The nonprofit Espaces, a pioneer in the ecological development of abandoned urban areas, is furnishing a new technical room in order to welcome its back-to-work employees and to facilitate the accommodation of composite teams.

Social and Employment

Place
Meudon, France

Sponsor
Eymeric de Chaumont

Grant(s)
€16,000 to the Selection Committee at 2010/03/30

Project leader

Association Espaces

"I'm convinced that by combining their skills and ours, we can provide innovative solutions for the development of these urban territories and also for rainwater management."

Eymeric de Chaumont

Located on the southwest edge of Paris, the Val de Seine has witnessed vast changes in the past twenty years. The capital of the French automobile industry with the Renault plant in Boulogne-Billancourt, it has been transformed relentlessly since the plant was closed in 1992. At the socioeconomic level, many people are finding it extremely difficult to find a job.

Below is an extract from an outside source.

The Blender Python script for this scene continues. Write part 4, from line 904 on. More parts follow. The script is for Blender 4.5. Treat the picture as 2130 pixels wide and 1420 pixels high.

At the environmental level, despite the many territorial upgrading projects, industrial wastelands abound, while a great deal also needs to be done to renovate the banks of the Seine and the waterways that flow into it.

In this context, the nonprofit Espaces was created in 1994 to attempt an experiment that was highly innovative at the time: to manage a deteriorated or little cared for urban fabric ecologically, using environment-friendly techniques, while also offering employment to long term jobless persons. This ambition was crowned with success. Espaces welcomes nearly a hundred back-to-work employees (long-term jobless, subsistence wage earners, disabled workers, etc.) in its 14 facilities spread out in the Hauts-de-Seine and on the margins of the 14th, 15th and 16th districts of Paris.

A room that reflects the spirit and vocation of the organization

 

To offer better reception conditions to at least three of its teams of "eco-roadmen", Espaces is adapting a technical room in Meudon with the installation of a dressing room for the women, two showers and two new sanitary blocks, the renovation of the existing kitchen and the training room, and the extension of the space used to store the building equipment. The grant from the Veolia Foundation will contribute to financing the indoor facilities, all to HEQ (High Environmental Quality) standards. The room will be insulated with hemp wool, equipped with low-power light bulbs, and painted with an ecological paint. Some thirty employees will benefit from this new work setting.